A corporal with the Hillsborough County Sheriff’s Office said some addicts will seek out the drugs, causing people to overdose.

TAMPA, Fla. — Investigators with the Hillsborough County Sheriff’s Office say drugs are killing people at a rate they’ve never seen before.

How does it start?

Everyone has their own story. For some, it's rooted in mental illness or abuse. Others say it started with recreational use as a teen. For many, it was legitimate pain leading to prescription painkillers.

Brandon Spencer says his addiction is rooted in childhood trauma he never dealt with. Instead, he turned to alcohol and marijuana at a young age. By 18, he'd move on to cocaine and by 22, he was using opioids on a regular basis.

"My mother, I would rob her jewelry cabinet every chance I got. My kids, I would even take from their piggy banks. Whatever I needed to do in order to get the funds for me to get loaded, all bets were off," explained Spencer who now works as an outreach coordinator for Rockland Treatment Center in Pasco County, Florida.

RELATED: Addict turned advocate: 'Recovery is possible. There is hope. I’m living proof of it.'

Chasing the high

When someone becomes addicted to drugs, the brain changes, Corporal Aaron Dahl with the Hillsborough County Sheriff’s Office explained.

“They'll tell me it's the best feeling they've ever felt in their life. It makes them euphoric. It takes their pain away, their depression away, takes all these things away.”

It quickly becomes unrealistic and before you know it, you're chasing euphoria — and the goalposts keep changing. Users will keep taking more and more to achieve that high as their body builds a tolerance.

Overdose

Dahl says in many addicts’ quest to find the “best high,” they’ll take too much, leaving them unresponsive and on the verge of death.

Sometimes an overdose is not a wake-up call.

Dahl said he’ll ask people, “Why are you buying this stuff that's making you overdose? And they say well that's the best stuff on the street.”

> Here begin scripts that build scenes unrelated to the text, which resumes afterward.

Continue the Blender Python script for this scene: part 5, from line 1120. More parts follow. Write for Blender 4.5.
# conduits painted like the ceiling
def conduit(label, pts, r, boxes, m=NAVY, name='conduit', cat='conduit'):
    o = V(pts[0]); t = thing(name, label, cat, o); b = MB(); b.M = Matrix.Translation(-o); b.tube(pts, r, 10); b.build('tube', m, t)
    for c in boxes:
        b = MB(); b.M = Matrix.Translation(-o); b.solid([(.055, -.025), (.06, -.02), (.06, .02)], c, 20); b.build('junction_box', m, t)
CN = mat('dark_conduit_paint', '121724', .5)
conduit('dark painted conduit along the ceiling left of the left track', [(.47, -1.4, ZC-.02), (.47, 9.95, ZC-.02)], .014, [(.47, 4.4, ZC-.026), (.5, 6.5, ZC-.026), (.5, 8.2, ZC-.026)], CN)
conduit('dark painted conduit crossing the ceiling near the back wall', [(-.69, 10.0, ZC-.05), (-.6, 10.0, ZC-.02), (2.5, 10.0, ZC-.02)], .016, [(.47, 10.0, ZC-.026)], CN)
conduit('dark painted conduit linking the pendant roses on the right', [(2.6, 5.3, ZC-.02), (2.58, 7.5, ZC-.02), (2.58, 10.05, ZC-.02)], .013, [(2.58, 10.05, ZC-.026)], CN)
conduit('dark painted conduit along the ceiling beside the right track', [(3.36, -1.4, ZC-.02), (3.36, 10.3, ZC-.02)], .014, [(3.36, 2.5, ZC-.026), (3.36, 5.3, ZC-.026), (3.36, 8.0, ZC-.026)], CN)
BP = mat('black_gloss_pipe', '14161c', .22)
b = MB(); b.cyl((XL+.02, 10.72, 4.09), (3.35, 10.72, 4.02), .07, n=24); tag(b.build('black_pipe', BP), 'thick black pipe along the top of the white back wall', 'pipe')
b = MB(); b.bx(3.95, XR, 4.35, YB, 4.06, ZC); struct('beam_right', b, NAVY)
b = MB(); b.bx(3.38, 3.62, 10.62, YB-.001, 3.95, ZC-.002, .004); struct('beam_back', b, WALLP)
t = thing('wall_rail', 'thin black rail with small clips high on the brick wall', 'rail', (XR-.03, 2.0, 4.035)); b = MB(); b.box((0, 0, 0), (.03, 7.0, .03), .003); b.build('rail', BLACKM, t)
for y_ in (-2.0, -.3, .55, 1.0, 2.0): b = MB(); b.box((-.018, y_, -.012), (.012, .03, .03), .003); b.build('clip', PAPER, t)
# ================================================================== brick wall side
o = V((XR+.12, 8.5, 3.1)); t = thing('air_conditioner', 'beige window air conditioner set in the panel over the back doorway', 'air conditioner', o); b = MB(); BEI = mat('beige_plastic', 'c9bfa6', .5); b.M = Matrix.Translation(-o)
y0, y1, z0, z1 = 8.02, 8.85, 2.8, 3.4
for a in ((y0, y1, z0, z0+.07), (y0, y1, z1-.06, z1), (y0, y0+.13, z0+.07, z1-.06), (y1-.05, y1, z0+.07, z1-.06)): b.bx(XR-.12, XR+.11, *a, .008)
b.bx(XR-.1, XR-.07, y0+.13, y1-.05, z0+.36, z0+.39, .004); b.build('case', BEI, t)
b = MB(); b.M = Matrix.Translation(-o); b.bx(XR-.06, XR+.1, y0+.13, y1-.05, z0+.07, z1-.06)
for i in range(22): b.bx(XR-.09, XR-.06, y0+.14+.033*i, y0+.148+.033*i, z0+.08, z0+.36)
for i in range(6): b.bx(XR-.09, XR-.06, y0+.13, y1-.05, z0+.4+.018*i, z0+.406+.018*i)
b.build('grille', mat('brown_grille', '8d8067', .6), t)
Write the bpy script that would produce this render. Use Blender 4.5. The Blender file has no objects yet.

Overdoses also happen because people didn't know the drug they bought was laced with something else, something stronger and more potent.

Fentanyl

These days, fentanyl is a big culprit in the overdose crisis. It’s a synthetic opioid 80-100 times stronger than morphine.

Dahl says they find it all across Hillsborough County often laced in another drug.

“I have no idea why, but we’ve seen an uptick of numbers of you think you’re getting one thing and you end up getting another poison,” Dahl said.

Deadly dealers

In the state of Florida, you’ll be charged with murder if you dealt a drug to somebody and it caused them to overdose and die.

Law enforcement agencies across the state are going after dealers but the work is time-consuming, tedious and undercover.

Most of the time, dealers aren’t addicts but they do profit off of a crisis, killing nearly three people every day in the Tampa Bay area according to LIVE Tampa Bay.

“This crisis, it may be huge but it's worth the fight,” Dahl said.